Of time, love and touching eternity
PAUSE FOR REFLECTION
by Ken Rolheiser
Summertime, and the living is easy.
Fish are jumping and the cotton is high,
Oh, your daddy's rich and your ma is good-lookin’
So hush little baby, Don't you cry…”
(Hayward & Gershwin)

We need a balance in the use of time.  Pope Francis reminds us God worked for six days creating the world, and on the seventh day he rested. Millions do not enjoy this right to time off, but are slaves to work and money. That is against God’s law and the dignity of the human person.

If we use the gift of time to be in touch with God and creation’s plan, we will enjoy a profound and fulfilling life. We will benefit from listening to God and enjoying his graces.

The greatest joy and fulfilment in life can be ours if we live our lives against an infinite horizon. The sorrows caused by death’s separations will melt into the consolation of Christ’s Resurrection.

Let us look at the challenging example of lovers separated by death. We have a natural tendency to separate ourselves from loved ones who have gone ahead of us to the eternal. It is too painful to accept this on a natural plain. In a sense that separation is not a complete separation.

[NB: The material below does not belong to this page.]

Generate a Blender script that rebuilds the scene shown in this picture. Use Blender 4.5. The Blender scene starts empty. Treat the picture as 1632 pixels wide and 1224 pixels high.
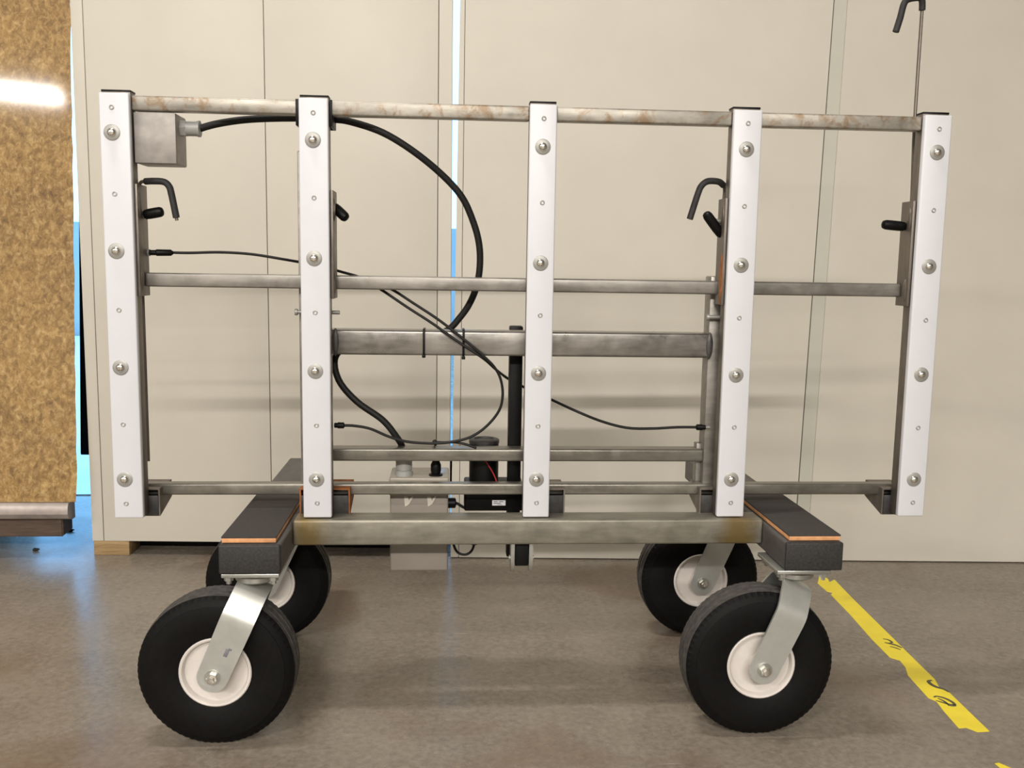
import bpy, bmesh, math, random
from mathutils import Vector, Matrix, Quaternion
random.seed(7)
S = bpy.context.scene
COL = S.collection
R = math.radians

# ---------------------------------------------------------------- camera
cam_d = bpy.data.cameras.new('camera')
cam = bpy.data.objects.new('camera', cam_d)
COL.objects.link(cam)
yaw, pitch, roll = R(3.867), R(-7.28), R(0.909)
fwd = Vector((math.sin(yaw) * math.cos(pitch), math.cos(yaw) * math.cos(pitch), math.sin(pitch)))
rgt = Vector((math.cos(yaw), -math.sin(yaw), 0))
upv = rgt.cross(fwd)
r2 = math.cos(roll) * rgt + math.sin(roll) * upv
u2 = -math.sin(roll) * rgt + math.cos(roll) * upv
M = Matrix((r2, u2, -fwd)).transposed().to_4x4()
M.translation = Vector((0, -1.75, 0.868))
cam.matrix_world = M
cam_d.sensor_width = 36.0
cam_d.lens = 36.0 * 1500 / 1632
cam_d.clip_start = 0.05
S.camera = cam

# ---------------------------------------------------------------- world (daylight beyond the rear door)
W = bpy.data.worlds.new('world')
S.world = W
W.use_nodes = True
bg = W.node_tree.nodes['Background']
bg.inputs[0].default_value = (0.21, 0.54, 1.0, 1)
bg.inputs[1].default_value = 6.5

# ---------------------------------------------------------------- ceiling lamps (fluorescent strips, all out of frame)
def lamp(name, loc, sx, sy, watts, color):
    d = bpy.data.lights.new(name, 'AREA')
    d.shape = 'RECTANGLE'
    d.size, d.size_y = sx, sy
    d.energy = watts
    d.color = color
    o = bpy.data.objects.new(name, d)
    o.location = loc
    COL.objects.link(o)
    return o
WARM = (1.0, 0.95, 0.88)
lamp('strip_lamp', (-7.28, -7.37, 4.2), 5.2, 0.62, 1200, WARM).rotation_euler = (0, 0, R(-18))
lamp('strip_lamp', (0.4, -8.3, 4.2), 5.0, 0.35, 1750, WARM)
lamp('strip_lamp', (-1.5, -4.6, 4.2), 1.2, 0.20, 200, WARM)
lamp('strip_lamp', (-0.75, -0.3, 4.2), 0.7, 0.20, 95, WARM)
S.view_settings.view_transform = 'Standard'
S.view_settings.look = 'None'
S.view_settings.gamma = 1.0
S.view_settings.exposure = -0.52
S.view_settings.use_curve_mapping = False

# ---------------------------------------------------------------- materials
def new_mat(name):
    m = bpy.data.materials.new(name)
    m.use_nodes = True
    nt = m.node_tree
    return m, nt, nt.nodes['Principled BSDF']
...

Emily Bronte says of death’s separation: “I am seldom otherwise than happy while watching in the chamber of death... . I see a repose that neither earth nor hell can break, and I feel an assurance of the endless and shadowless hereafter--the Eternity they have entered--where life is boundless in its duration, and love in its sympathy, and joy in its fulness.” (from Wuthering Heights)

When Jesus left the disciples at the Ascension he was not separated from them. His Spirit came and remained with them. They remained united in his very Spirit and life.

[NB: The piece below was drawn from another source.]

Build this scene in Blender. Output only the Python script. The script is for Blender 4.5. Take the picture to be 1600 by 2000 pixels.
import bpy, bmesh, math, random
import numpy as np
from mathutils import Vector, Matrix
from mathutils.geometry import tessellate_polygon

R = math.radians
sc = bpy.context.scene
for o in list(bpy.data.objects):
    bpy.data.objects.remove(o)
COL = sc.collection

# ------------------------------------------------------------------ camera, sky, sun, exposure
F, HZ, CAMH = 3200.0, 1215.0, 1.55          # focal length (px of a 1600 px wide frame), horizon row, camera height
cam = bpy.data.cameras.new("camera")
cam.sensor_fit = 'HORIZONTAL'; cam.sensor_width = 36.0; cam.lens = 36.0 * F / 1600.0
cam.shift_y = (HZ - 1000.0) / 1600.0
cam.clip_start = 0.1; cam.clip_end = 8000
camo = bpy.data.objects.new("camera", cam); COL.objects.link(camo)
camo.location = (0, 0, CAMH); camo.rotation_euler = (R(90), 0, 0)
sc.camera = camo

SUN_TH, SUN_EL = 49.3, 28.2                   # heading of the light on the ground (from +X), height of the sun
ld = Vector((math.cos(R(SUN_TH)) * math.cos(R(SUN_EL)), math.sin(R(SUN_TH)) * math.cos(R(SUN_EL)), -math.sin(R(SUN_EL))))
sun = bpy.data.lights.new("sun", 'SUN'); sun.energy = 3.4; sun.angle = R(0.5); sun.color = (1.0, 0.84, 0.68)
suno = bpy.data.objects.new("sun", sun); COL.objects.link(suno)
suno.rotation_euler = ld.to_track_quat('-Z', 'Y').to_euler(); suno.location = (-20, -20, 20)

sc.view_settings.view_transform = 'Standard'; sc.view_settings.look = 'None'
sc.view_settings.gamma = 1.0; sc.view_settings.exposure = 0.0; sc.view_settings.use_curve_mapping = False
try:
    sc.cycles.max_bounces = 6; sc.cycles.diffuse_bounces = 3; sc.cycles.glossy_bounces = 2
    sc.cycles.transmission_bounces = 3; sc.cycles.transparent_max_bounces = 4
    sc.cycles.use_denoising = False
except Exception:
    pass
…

A lover or a family member born to eternal life is still part of a family on earth. Praying for that member takes on a new dimension. We can now pray for them to intercede for us in our needs.

In the Communion of Saints we pray for our brothers and sisters living on earth; we pray for deceased members who might still need to be perfected before enjoying the presence of God, and we pray to our loved ones who have joined the Saints and are in a position where they can help us.

So in a real sense we are not separated from those who have died. My parents and siblings born to eternal life are still part of our family - a privileged part, granted. In a real sense I do not feel separated from them but closer to them than when they were with me on earth.

There was little change in my prayer list when my sister died this summer. I pray for her and to her now, as her need might be. I am grateful to her for her prayers when she was with us - she prayed for my writing ministry as I prayed for her needs.

Part of this is mystery. We are in time and touching the eternal. “The present is the point at which time touches eternity,” C.S. Lewis said.

God’s love is incarnate in Christ. This love will continue in us, and through us it will continue in those we love. That is the eternal dimension of love.